Friday, May 29, 2009

tea for two

We walked down to the Mediterranean Foods Market near our house to marvel at the whole lamb ($99), selection of pita, jarred vegetable spreads and spices. Partially inspired by our friend Alex, we walked away with some new tiny tea glasses, which are the perfect size for a sweet glass of mint tea.

For some reason, there is not really a tea culture in the United States (unless you count sweet tea for Southerners-I don't). In Britain, you get Earl Grey, with lemon or sugar. In many countries, heavily spiced black tea with copious amounts of sugar and milk is ubiquitous. Here, we have a lot of choices, but no national cup per se.

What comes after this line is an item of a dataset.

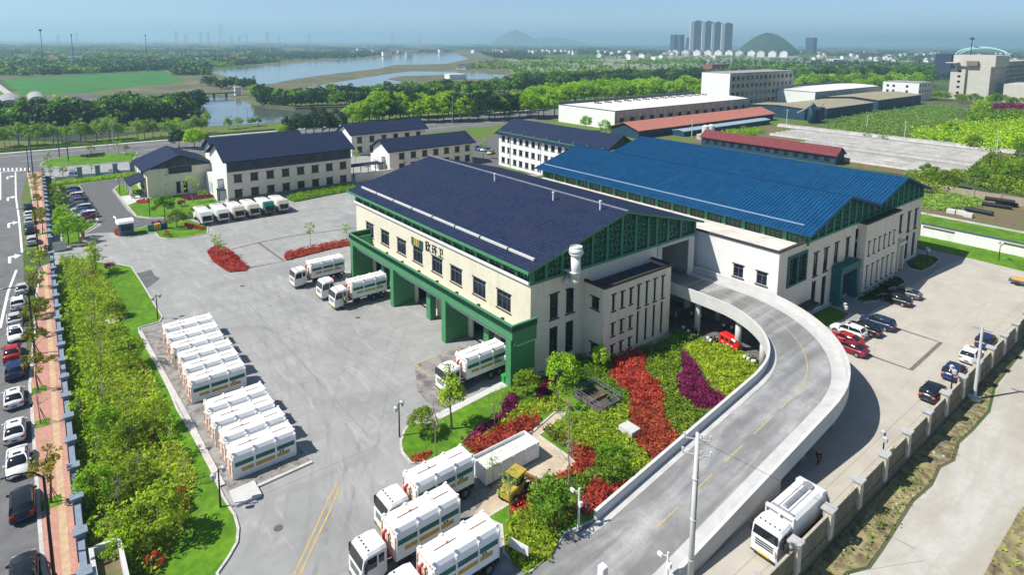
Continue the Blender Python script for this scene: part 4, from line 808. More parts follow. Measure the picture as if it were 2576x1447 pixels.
for k in range(2):
    x, y = -153.3, 229.5 + k * 4; b = MB(); b.cyl((x, y, 2.2), (x, y, 5.6), 1.5, n=16); b.cyl((x, y, 5.6), (x, y, 6.2), 1.5, .5, 16); o = b.build('water_tank', mat('tank_white', (.6, .6, .6), .5, .1, 2), smooth=False)
    tag(o, ('left' if k == 0 else 'right') + ' one of two upright white water tanks behind the maroon-roofed shed', 'water tank')
b = MB(); b.box(-156, -150.5, 227, 236, 0, 2.2); tag(b.build('tank_plinth', oldwall), 'low block carrying the two white water tanks', 'plinth')
# polytunnels
plast = mat('polytunnel_film', (.27, .26, .24), .5, .1, .3, world=True, col2=(.38, .37, .35), rnd=.22); overlay(plast, .5, .35, .5, (.22, .21, .19), .4, (2.5, .05, 1))
sheet('tunnel_ground', [(-160, 218), (-58, 218), (-66, 292), (-160, 292)], .03, soil)
def tunnel(x0, x1, y, r, h, lab):
    b = MB(); n = 8; ring = lambda x: [(x, y + r * math.cos(math.pi * i / n), h * math.sin(math.pi * i / n) ** .8) for i in range(n + 1)]
    k = max(2, int((x1 - x0) / 4)); rs = []
    for i in range(k + 1): rs.append([(p[0], p[1], p[2] * (1 + .012 * math.sin(i * 2.1))) for p in ring(x0 + (x1 - x0) * i / k)])
    b.loft(rs, 0, caps=False, close=False)
    for q in range(len(b.f)):
        if q % n in (0, n - 1): b.m[q] = 1  # lowest film strips in soil colour: splash, and valley shade painted between rows
    b.poly(rs[0]); b.poly(rs[-1][::-1]); o = b.build('polytunnel', [plast, MATS['soil']], smooth=True); return tag(o, lab, 'polytunnel', 'polytunnels behind the halls')
for k in range(14): tunnel(-100 - (k > 3) * 20 - (k > 7) * 20, -59 - k * .55, 223.5 + k * 4.5, 1.7, 1.9, f'long grey plastic tunnel, {ordn(k + 1)} from the blue-roofed hall outwards')
tunnel(-152, -60, 289, 2.6, 2.5, 'grey plastic tunnel lying apart beyond the field of tunnels')
tunnel(-58, -10, 287, 2.4, 2.4, 'short grey plastic tunnel at the right end beyond the field of tunnels')
for (x, y, r, h, l, lb) in ((25, 262, 7, 5, 28, 'nearer white arched greenhouse by the farm path'), (92, 250, 5, 4, 24, 'farther white arched greenhouse beyond the farm path')):
    c = at(x, y); n = 10; b = MB(); ring = lambda d: [(c[0] + d, c[1] + r * math.cos(math.pi * i / n), h * math.sin(math.pi * i / n)) for i in range(n + 1)]
    b.loft([ring(-l), ring(0), ring(l)], 0, False, False); b.poly(ring(l)[::-1]); b.poly(ring(-l)); tag(b.build('arched_greenhouse', plast), lb, 'greenhouse')
# hospital-like tower on the right
ET = thing('institution_tower', 'big pale seven-storey building with arched roof canopy at the right edge', 'building', (-150, 520, 0))
ew = mat('tower_render', (.52, .49, .43), .85, .06, .3, world=True)
b = MB(); b.box(-151, -137.2, 562, 640, 0, 25); b.box(-162, -152.5, 561, 640, 0, 22.6); b.box(-152.5, -151, 565, 640, 0, 25); b.box(-160, -152.5, 566, 640, 22.6, 25); b.box(-161.4, -135, 562.5, 598, 25.01, 33.3)
b.build('tower_wall', ew, ET)
b = MB(); facade(b, (-137.1, 562.1), XP, 38, 0, 25, hh_ := [h for z in (2, 5.5, 9, 12.5, 16, 19.5) for h in wrow(4, 34, 7, 2.6, z, z + 1.8)]); sw = b.build('side_wall', oldwall, ET)  # tower's +X side takes the browner stained wall, painting in its shade
for h in hh_: window(sw, (-137.1, 562.1), XP, *h, trim=False, style='dark')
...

Green tea is good, especially for health-minded people entranced by its potential antioxidant-related benefits. Heavily sweetened, minty green tea is better, especially for people in it mostly for taste. Taken with the morning paper and a Digestive, it's pretty close to heaven.

mint tea

2 c filtered water
2 green tea bags
1 bunch of mint
2 tbsp sugar

Bring water just to a boil. Pour over tea bags, mint, and sugar; let steep for two minutes. Remove tea bags, but leave mint. Stir well and enjoy.

Tuesday, May 5, 2009

roasted chickpeas, or, the perfect supper

Often the clock has struck ten by the time I return home from work, smelling like a million-dollar meal but with an empty stomach. There's never time to cook up a true dinner; nor do I want one at this hour. If there's nothing waiting on me (husband, what?), I sometimes reheat leftovers. More often, however, I treat myself to what seems to me to be the most perfect supper one could ask for. Little nibbles that go perfectly with a late-night newspaper, an Orhan Pamuk masterpiece, or a slow-moving art house movie.
My balanced meal consists of toasted nuts (hazelnuts, walnuts, almonds), a hunk of some mild sheep's milk cheese, crackers (if I'm lucky, this kind), a gin y tonic prepared รก la fuego negro, and some roasted chickpeas. Nothing I ever put in my mouth past nine p.m. really makes me happier. Except when I'm in Europe and most of what I eat goes in after nine. I hope you have little meals of pleasure like this. I also hope you've had roasted chickpeas, because they're much different than their raw cousins. If not, here you go.

roasted chickpeas

1 can chickpeas, drained (or dried chickpeas, soaked overnight and simmered until tender)
3 tbsp olive oil
2 tsp salt
1/2 tsp cumin
1/2 tsp cayenne

Combine all ingredients. Roast in 400 degree oven until crunchy, about 45 minutes, stirring occasionally.